The Beit Din assembled in order to decide on matters of conversion to Judaism and met with 10 candidates from Poland and from a Czech city Krnov (Karinów), located on the Czech-Polish border, in the region of Silesia. Conversion to Judaism is a long and difficult process, which culminates with a meeting with the Beit Din. All candidates were up to the challenge and have been accepted into the Nation of Israel.

This is how the Rabbis themselves spoke about this momentous occasion:

Rabbi Mira Raz said: “I felt very privileged to be a part of the Beit Din in Krakow. For me, this was the missing link in my relations with Poland as a Jew. My family roots in Sosnowiec/Zawiercie were cruelly uprooted in the past, but in the present, I, as a member of this historical Beit Din in Krakow, took part in planting new Jewish roots in Europe. These ten people moved me so much with their sincerity and conviction to become Jewish. What remained to say is: Am Israel Chai (the people of Israel live) – they are a living proof of that.”

Rabbi Boaz Pash said: “It was as if we had known each other for a long time as if we were meeting dear brothers and sisters who had lost their way a little, and now were returning home. We felt we must have met once, perhaps at Mount Sinai, when we all received the Torah together.  And at the end, after the immersion in the mikvah (ritual bath) and after the court, when we sat together singing “Hinei ma tov uma naim shevet achim gam yachad…” (how good and pleasant it is for us to be together) I felt complete. Whole. I felt that something which was lost was returned to its place; the family was reunited.”

Rabbi Tanya Segal said: “Contemporary development of Jewish life in Poland is a phenomenon which cannot be compared to any other. This is the place where centuries of Jewish history and tragic events of the Shoah (Holocaust) influence every aspect of our life, every thought in our mind, and define unique guidelines for our response to the questions of today. Rabbis from all different movements formed the first post-war Polish Beit Din. This is maybe the only place where close cooperation between all movements of Judaism is possible.”

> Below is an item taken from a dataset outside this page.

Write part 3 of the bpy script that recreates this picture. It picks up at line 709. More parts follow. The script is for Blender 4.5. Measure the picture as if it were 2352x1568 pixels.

The Beit Din also received a delegation of the Management Board of the Jewish Community in Ostrava (Czech Republic), which came to support the candidates from Krnov. In a very moving speech, the Chair of the Jewish Community in Ostrava, Ms. Milena Slaninova, said: “We are extremely happy that all the people have succeeded. They are like our children, whom we have been waiting for so long. We look forward to accepting them officially as members of Jewish Community as soon as possible.”

The session of the Beit Din itself took place in the historic space of a former Beit Midrash (house of study), Bnei Emuna. The building is now under the care of the Judaica Foundation’s Centre for Jewish culture, a unique institution which, for the last 25 years, has been educating about and promoting Jewish art and culture in the Jewish district of Krakow.

This historic event permanently re-establishes an autonomous Polish Beit Din in Poland, which in itself is a true testimony to the gradual strengthening and growth of the local community. The Polish Beit Din has been established as a branch of the Center for Progressive Judaism in Krakow to serve the local community and communities in the region of Central Europe.